I'm looking for comparisons, performance tests, benchmarks and similar documentation the following physics engines:

- Bullet
- PhysX
- JigLib
- Newton
- ODE
- Tokamak
- True Axis
- Havok
- Impulse-based dynamic simulation
- Simple physics engine
- ...

I know that Adrian Boeing did a very good job with the PAL software (http://www.adrianboeing.com/pal/index.html). Actually, I am not able to plot the graphs in the benchmark section (I tried with Opera!)...? May I'm just unable...

But still, the PAL documentation did not cover all my demands! [Therefore my entry]

What about performance of physics engines (under the same conditions):
- how long does it take to create a certain number of objects with a particular physics engine, and so forth ...
- is there proprietary hardware from the vending company available (NVIDIA PhysX) ...
- pros and cons (well documented/commented code) ...
- experience with the usage of a physics engine ...
- recommendations regarding robot simulations ...

Thank you for links, documents and other helpful information

Cheers Leo
aboeing
Posts: 33
Joined: Tue Jul 26, 2005 2:28 pm

Re: physics engines: comparisons, performance tests, benchmarks

Post by aboeing »

Hi Leo,

I would suggest using the PAL work as a starting point for your research.

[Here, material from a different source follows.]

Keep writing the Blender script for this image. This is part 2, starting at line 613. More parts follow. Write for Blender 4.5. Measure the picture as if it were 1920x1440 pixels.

You can take a look at the original benchmark paper here:
http://apps.sourceforge.net/mediawiki/p ... blications

A more recent review is available here:
http://3dexperiences.blogspot.com/2008/ ... games.html

And Evan Drumwright has an COLLADA/PAL based benchmark system here:
http://www.adrianboeing.com/modbench/

The online benchmark graphs are broken for the PAL project at the moment, but you should be able to re-create the results yourself using the benchmark source code from the old CVS repository.

The newer version of PAL takes advantage of some hardware accelerations, so you can take a look at which engines implement that to figure out which have hardware support. (eg: GPU/SPU/multicore)

For robot simulations your choice will probably depended on what kind of situation you are simulating. (If you use PAL then you can dynamically select the best physics engine for the task at hand..)

To evaluate some of the other questions you have, I guess a few simple test cases coded in PAL would answer your questions quite quickly.